Germany is charging one of its own foreign intelligence officers with treason for sharing secret files with CIA and Russian agents. The German, identified only as Markus R., allegedly passed information to CIA from 2008 up until his arrest in July of last year. He is also suspected of sending emails that contained secret information to the Russian consulate in Munich.

Along with treason, the former BND agent will be charged with taking bribes. It is believed he received more that $100,000 in compensation from the CIA.

Hamas claimed they caught a dolphin off Gaza that was being used for Israeli surveillance purposes. The claim the animal was equipped with spy cameras had been “stripped of its will” and turned into a “murderer.” A Palestinian newspaper says the use of the dolphin spy shows the extent of Israel’s anger at the formation of Hamas’s naval combat unit.

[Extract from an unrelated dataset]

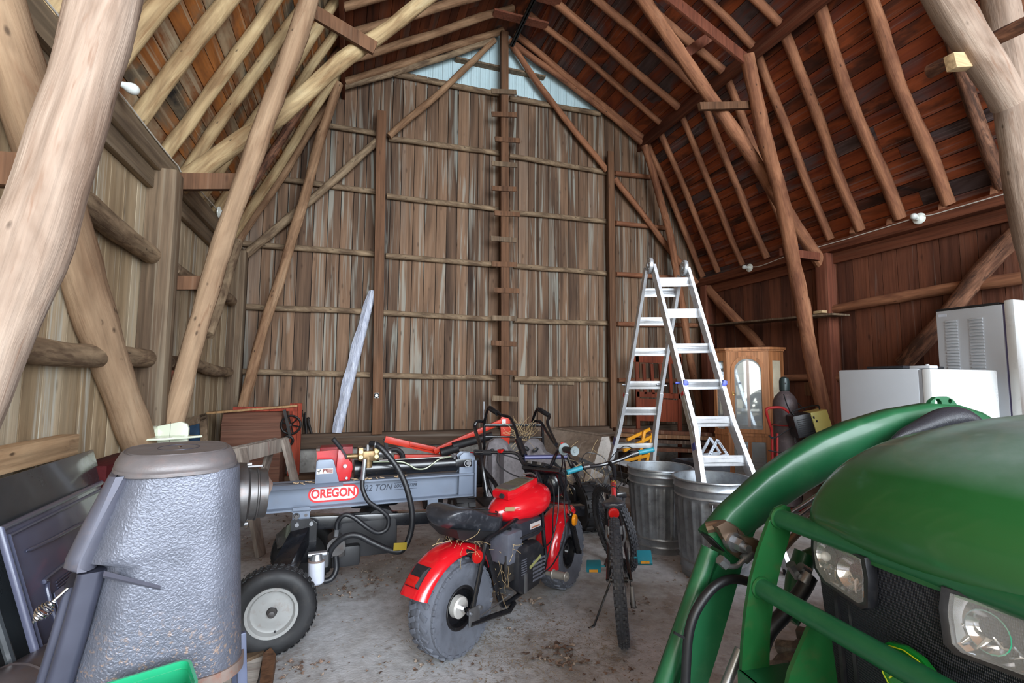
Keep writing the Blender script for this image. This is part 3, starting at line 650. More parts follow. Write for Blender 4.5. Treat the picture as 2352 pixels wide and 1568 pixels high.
ex = (PR_-P0).normalized(); ey = PB-P0; ey = (ey-ex*ey.dot(ex)).normalized(); Lx, Ly = 1.0, (PB-P0).length
moul = paint('moulded_gray', (84, 87, 108), .36, .1, var=.12, scale=6, coat=.35)
nn = ex.cross(ey).normalized(); nn = nn if nn.x > 0 else -nn
def onp(x, y, o=0): return P0+ex*x+ey*y+nn*o
def qp(b, x, y, w_, h_, th, off, bev=.006):
    b.box(onp(x+w_/2, y+h_/2, off), (w_, h_, th), rot=Matrix((ex, ey, ex.cross(ey).normalized())).transposed(), bev=bev)
b = B(); qp(b, 0, 0, Lx, Ly, .012, 0); b.build('panel_sheet', moul, mp, world=True)
b = B()
b.tube([onp(0, Ly, .01), onp(0, 0, .01), onp(Lx, 0, .01)], .013, 10); b.tube([onp(.035, Ly, .012), onp(.035, .035, .012), onp(Lx, .035, .012)], .008, 8)
b.build('raised_rim', moul, mp, world=True)
b = B(); b.tube(smoothpath([onp(.12, .12, .012), onp(.3, .13, .018), onp(.7, .14, .02)], 5), [.002]+[.007]*9+[.006], 8)
b.tube(smoothpath([onp(.19, Ly*1, .01), onp(.19, .32, .01), onp(.21, .28, .01), onp(.25, .26, .01), onp(Lx, .26, .01)], 6), .008, 8)
for k in range(4): b.tube([onp(.27, .30+.012*k, .01), onp(.5, .30+.012*k, .01)], .003, 6)
b.build('pressed_ridge', moul, mp, world=True)
b = B(); qp(b, .225, .33, .085, .35, .004, .012, .0); b.build('lining_plate', paint('lining_plate', (138, 142, 168), .35, .3), mp, world=True)
b = B(); qp(b, .25, .5, .1, .045, .03, .02, .004); b.build('clip', black_plastic, mp, world=True)
b = B()
for k in range(3): b.tube([onp(-.06-.045*k, Ly*.98, -.03-.03*k), onp(-.075-.045*k, .1, -.03-.03*k)], .014, 8)
tag(b.build('folded_trim_strips', glossy), 'dark grooved trim strips stacked behind the moulded panel edge', 'trim')
a_, c_ = on_x(-60, 1070, XL+.06), on_x(158, 1040, XL+.06)
c_.z = a_.z; tag(B().beam(a_, c_, .085, .11, up=(0, 0, 1), bev=.006).build('sawn_plank', wood('plank_y', [(168, 134, 100), (198, 168, 132), (214, 190, 158)], 'y', (90, 66, 50), .5, isl=0, knots=.8, patch=(6, 2), sfreq=(10, 4), thr=.62)), 'pale sawn plank with dark knots along the left wall above the black sheet', 'plank')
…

Israel has also been accused of using animals such as sharks and vultures as spies. No pictures of the dolphin were provided by Hamas.

The Department of Justice announced it will be fining the U.S. Investigation Services (USIS) $30 million for violating the US False Claims Act. The DoJ believes the USIS failed to properly screen federal security clearance applicants and in some cases, store submitted incomplete applications to the OPM.

Benjamin Mizer, the head of the DoJ’s civil division said: “Shortcuts taken by any company that we have entrusted to conduct background investigations of future and current federal employees are unacceptable.” The USIS checked Aaron Alexis, the former contractor who killed 12 people at the Washington Navy Yard in 2013, and most notably Edward Snowden.